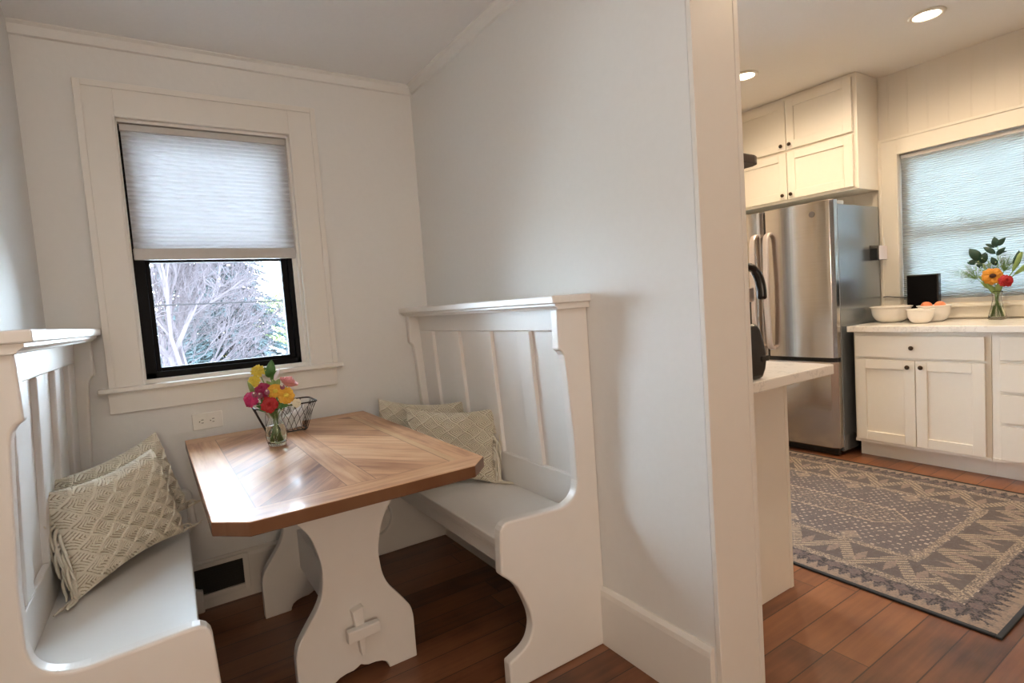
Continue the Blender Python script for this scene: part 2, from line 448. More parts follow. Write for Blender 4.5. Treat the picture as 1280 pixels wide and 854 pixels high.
def wloc(o):
    l = Vector((0,0,0))
    while o is not None:
        l += o.location; o = o.parent
    return l
def obj(name, bm, m, parent=None, bevel=0.0, smooth=False, local=False, seg=2):
    if parent is not None and not local:
        bmesh.ops.translate(bm, verts=bm.verts, vec=-wloc(parent))
    me = bpy.data.meshes.new(name); bm.to_mesh(me); bm.free()
    o = bpy.data.objects.new(name, me); COL.objects.link(o)
    me.materials.append(m)
    if smooth:
        for p in me.polygons: p.use_smooth = True
    if bevel > 0:
        md = o.modifiers.new('bevel', 'BEVEL'); md.width = bevel; md.segments = seg
        md.limit_method = 'ANGLE'; md.angle_limit = math.radians(40); md.harden_normals = False
    if parent is not None: o.parent = parent
    return o
def nb(): return bmesh.new()
def bx(*a): return box(nb(), *a)
def tag(o, label, cat, group=None, kind=None):
    o['label'] = label; o['category'] = cat
    if group: o['group'] = group
    if kind: o['kind'] = kind
    return o
def thing(name, label, cat, loc=(0,0,0), rot=(0,0,0), group=None):
    o = bpy.data.objects.new(name, None); COL.objects.link(o)
    o.empty_display_size = 0.05
    o.location = loc; o.rotation_euler = rot
    return tag(o, label, cat, group)
def struct(name, bm, m, parent=None, **kw):
    o = obj(name, bm, m, parent, **kw)
    if parent is None: o['kind'] = 'structure'
    return o
def dup(root, loc, rot=None, label=None):
    r = root.copy(); COL.objects.link(r); r.location = loc
    if rot is not None: r.rotation_euler = rot
    if label: r['label'] = label
    for ch in list(root.children):
        c = ch.copy(); COL.objects.link(c); c.parent = r
        for gch in list(ch.children):
            d = gch.copy(); COL.objects.link(d); d.parent = c
    return r

# ------------------------------------------------------------------ measurements
XL, XR, YB = -0.36, 1.263, 2.75            # nook: left wall, right wall, window wall
CZ, KZ = 2.41, 2.70                        # ceilings
PX = 1.465                                 # kitchen side of the partition
YE = 0.985                                 # end of the partition
KX, KY = 4.65, 3.05                        # kitchen window wall, kitchen end wall
YF = -3.2                                  # wall behind the camera

# ------------------------------------------------------------------ shell
struct('floor', bx(-2.2, 4.85, YF-0.1, 3.2, -0.12, 0.0), FLOORM)
# nook + dining ceiling
struct('ceiling', bx(-2.3, PX, YF-0.1, YB+0.15, CZ, CZ+0.12), CEILP)
struct('ceiling_kitchen', bx(PX, KX+0.15, YF-0.1, KY+0.15, KZ, KZ+0.12), KCEIL)
# window wall with opening
WX0, WX1, WZ0, WZ1 = -0.036, 0.626, 1.022, 2.093
bm = nb()
box(bm, XL-0.15, WX0, YB, YB+0.15, 0, CZ); box(bm, WX1, PX, YB, YB+0.15, 0, CZ)
box(bm, WX0, WX1, YB, YB+0.15, 0, WZ0); box(bm, WX0, WX1, YB, YB+0.15, WZ1, CZ)
struct('wall_back', bm, WALLP)
struct('wall_left', prism(nb(), [(XL-0.15, 0.55), (XL-0.008, 0.55), (XL-0.002, 1.40), (XL+0.028, YB), (XL-0.15, YB)], 'z', 0, CZ), WALLP)
bm = nb()
box(bm, XR, PX, YE, YB, 0, CZ); box(bm, XR, PX, YB, KY, 0, KZ); box(bm, XR, PX, YE, YB, CZ+0.12, KZ)
struct('wall_right', bm, WALLP)
# dining room behind the camera
struct('wall_dining_left', bx(-2.3, -2.15, YF, 0.7, 0, CZ), WALLP)
struct('wall_dining_return', bx(-2.15, XL-0.15, 0.55, 0.7, 0, CZ), WALLP)
struct('wall_rear', bx(-2.3, KX+0.15, YF-0.15, YF, 0, KZ), WALLP)
bm = nb()
box(bm, XR, PX, YF, -1.5, 0, CZ); box(bm, XR, PX, -1.5, YE, 2.2, CZ); box(bm, XR, PX, YF, YE, CZ+0.12, KZ)
struct('wall_opening', bm, WALLP)
# kitchen window wall (opening) and end wall (opening added for the fridge streak)
KY0, KY1, KZ0, KZ1 = 0.30, 1.832, 1.03, 2.115
bm = nb()
box(bm, KX, KX+0.15, YF, KY0, 0, KZ); box(bm, KX, KX+0.15, KY1, KY+0.15, 0, KZ)
box(bm, KX, KX+0.15, KY0, KY1, 0, KZ0); box(bm, KX, KX+0.15, KY0, KY1, KZ1, KZ)
struct('wall_kitchen_window', bm, BEAD)
bm = nb()
box(bm, PX, 2.48, KY, KY+0.15, 0, KZ); box(bm, 2.88, KX, KY, KY+0.15, 0, KZ)
box(bm, 2.48, 2.88, KY, KY+0.15, 2.1, KZ)
box(bm, 2.48, 2.88, KY, KY+0.15, 0, 0.25)
struct('wall_kitchen_end', bm, KWALL)

# crown strips, baseboards
bm = nb()
prism(bm, [(YB, CZ-0.048), (YB-0.012, CZ-0.045), (YB-0.018, CZ-0.012), (YB-0.03, CZ-0.004), (YB-0.03, CZ), (YB, CZ)], 'x', XL, XR)
struct('trim_1', bm, WALLP)
bm = nb()
prism(bm, [(XR, CZ-0.048), (XR-0.012, CZ-0.045), (XR-0.018, CZ-0.012), (XR-0.03, CZ-0.004), (XR-0.03, CZ), (XR, CZ)], 'y', YE, YB-0.03)
struct('trim_2', bm, WALLP)
bm = nb()
prism(bm, [(XL, CZ-0.048), (XL+0.012, CZ-0.045), (XL+0.018, CZ-0.012), (XL+0.03, CZ-0.004), (XL+0.03, CZ), (XL, CZ)], 'y', 0.7, YB-0.03)
struct('trim_3', bm, WALLP)
def basebd(name, axis, wall, sgn, a0, a1, h=0.212):
    w, s = wall, sgn
    pr = [(w, 0), (w+s*0.020, 0), (w+s*0.020, h-0.028), (w+s*0.017, h-0.012), (w+s*0.008, h), (w, h)]
    return struct(name, prism(nb(), pr, axis, a0, a1), TRIMW, bevel=0.0015)
basebd('baseboard_right', 'y', XR, -1, YE+0.005, YB)
basebd('baseboard_back', 'x', YB, -1, XL, XR-0.02)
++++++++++
Leaving out the pictures, repeat the data above exactly.

Continue the Blender Python script for this scene: part 2, from line 448. More parts follow. Write for Blender 4.5. Treat the picture as 1280 pixels wide and 854 pixels high.
def wloc(o):
    l = Vector((0,0,0))
    while o is not None:
        l += o.location; o = o.parent
    return l
def obj(name, bm, m, parent=None, bevel=0.0, smooth=False, local=False, seg=2):
    if parent is not None and not local:
        bmesh.ops.translate(bm, verts=bm.verts, vec=-wloc(parent))
    me = bpy.data.meshes.new(name); bm.to_mesh(me); bm.free()
    o = bpy.data.objects.new(name, me); COL.objects.link(o)
    me.materials.append(m)
    if smooth:
        for p in me.polygons: p.use_smooth = True
    if bevel > 0:
        md = o.modifiers.new('bevel', 'BEVEL'); md.width = bevel; md.segments = seg
        md.limit_method = 'ANGLE'; md.angle_limit = math.radians(40); md.harden_normals = False
    if parent is not None: o.parent = parent
    return o
def nb(): return bmesh.new()
def bx(*a): return box(nb(), *a)
def tag(o, label, cat, group=None, kind=None):
    o['label'] = label; o['category'] = cat
    if group: o['group'] = group
    if kind: o['kind'] = kind
    return o
def thing(name, label, cat, loc=(0,0,0), rot=(0,0,0), group=None):
    o = bpy.data.objects.new(name, None); COL.objects.link(o)
    o.empty_display_size = 0.05
    o.location = loc; o.rotation_euler = rot
    return tag(o, label, cat, group)
def struct(name, bm, m, parent=None, **kw):
    o = obj(name, bm, m, parent, **kw)
    if parent is None: o['kind'] = 'structure'
    return o
def dup(root, loc, rot=None, label=None):
    r = root.copy(); COL.objects.link(r); r.location = loc
    if rot is not None: r.rotation_euler = rot
    if label: r['label'] = label
    for ch in list(root.children):
        c = ch.copy(); COL.objects.link(c); c.parent = r
        for gch in list(ch.children):
            d = gch.copy(); COL.objects.link(d); d.parent = c
    return r

# ------------------------------------------------------------------ measurements
XL, XR, YB = -0.36, 1.263, 2.75            # nook: left wall, right wall, window wall
CZ, KZ = 2.41, 2.70                        # ceilings
PX = 1.465                                 # kitchen side of the partition
YE = 0.985                                 # end of the partition
KX, KY = 4.65, 3.05                        # kitchen window wall, kitchen end wall
YF = -3.2                                  # wall behind the camera

# ------------------------------------------------------------------ shell
struct('floor', bx(-2.2, 4.85, YF-0.1, 3.2, -0.12, 0.0), FLOORM)
# nook + dining ceiling
struct('ceiling', bx(-2.3, PX, YF-0.1, YB+0.15, CZ, CZ+0.12), CEILP)
struct('ceiling_kitchen', bx(PX, KX+0.15, YF-0.1, KY+0.15, KZ, KZ+0.12), KCEIL)
# window wall with opening
WX0, WX1, WZ0, WZ1 = -0.036, 0.626, 1.022, 2.093
bm = nb()
box(bm, XL-0.15, WX0, YB, YB+0.15, 0, CZ); box(bm, WX1, PX, YB, YB+0.15, 0, CZ)
box(bm, WX0, WX1, YB, YB+0.15, 0, WZ0); box(bm, WX0, WX1, YB, YB+0.15, WZ1, CZ)
struct('wall_back', bm, WALLP)
struct('wall_left', prism(nb(), [(XL-0.15, 0.55), (XL-0.008, 0.55), (XL-0.002, 1.40), (XL+0.028, YB), (XL-0.15, YB)], 'z', 0, CZ), WALLP)
bm = nb()
box(bm, XR, PX, YE, YB, 0, CZ); box(bm, XR, PX, YB, KY, 0, KZ); box(bm, XR, PX, YE, YB, CZ+0.12, KZ)
struct('wall_right', bm, WALLP)
# dining room behind the camera
struct('wall_dining_left', bx(-2.3, -2.15, YF, 0.7, 0, CZ), WALLP)
struct('wall_dining_return', bx(-2.15, XL-0.15, 0.55, 0.7, 0, CZ), WALLP)
struct('wall_rear', bx(-2.3, KX+0.15, YF-0.15, YF, 0, KZ), WALLP)
bm = nb()
box(bm, XR, PX, YF, -1.5, 0, CZ); box(bm, XR, PX, -1.5, YE, 2.2, CZ); box(bm, XR, PX, YF, YE, CZ+0.12, KZ)
struct('wall_opening', bm, WALLP)
# kitchen window wall (opening) and end wall (opening added for the fridge streak)
KY0, KY1, KZ0, KZ1 = 0.30, 1.832, 1.03, 2.115
bm = nb()
box(bm, KX, KX+0.15, YF, KY0, 0, KZ); box(bm, KX, KX+0.15, KY1, KY+0.15, 0, KZ)
box(bm, KX, KX+0.15, KY0, KY1, 0, KZ0); box(bm, KX, KX+0.15, KY0, KY1, KZ1, KZ)
struct('wall_kitchen_window', bm, BEAD)
bm = nb()
box(bm, PX, 2.48, KY, KY+0.15, 0, KZ); box(bm, 2.88, KX, KY, KY+0.15, 0, KZ)
box(bm, 2.48, 2.88, KY, KY+0.15, 2.1, KZ)
box(bm, 2.48, 2.88, KY, KY+0.15, 0, 0.25)
struct('wall_kitchen_end', bm, KWALL)

# crown strips, baseboards
bm = nb()
prism(bm, [(YB, CZ-0.048), (YB-0.012, CZ-0.045), (YB-0.018, CZ-0.012), (YB-0.03, CZ-0.004), (YB-0.03, CZ), (YB, CZ)], 'x', XL, XR)
struct('trim_1', bm, WALLP)
bm = nb()
prism(bm, [(XR, CZ-0.048), (XR-0.012, CZ-0.045), (XR-0.018, CZ-0.012), (XR-0.03, CZ-0.004), (XR-0.03, CZ), (XR, CZ)], 'y', YE, YB-0.03)
struct('trim_2', bm, WALLP)
bm = nb()
prism(bm, [(XL, CZ-0.048), (XL+0.012, CZ-0.045), (XL+0.018, CZ-0.012), (XL+0.03, CZ-0.004), (XL+0.03, CZ), (XL, CZ)], 'y', 0.7, YB-0.03)
struct('trim_3', bm, WALLP)
def basebd(name, axis, wall, sgn, a0, a1, h=0.212):
    w, s = wall, sgn
    pr = [(w, 0), (w+s*0.020, 0), (w+s*0.020, h-0.028), (w+s*0.017, h-0.012), (w+s*0.008, h), (w, h)]
    return struct(name, prism(nb(), pr, axis, a0, a1), TRIMW, bevel=0.0015)
basebd('baseboard_right', 'y', XR, -1, YE+0.005, YB)
basebd('baseboard_back', 'x', YB, -1, XL, XR-0.02)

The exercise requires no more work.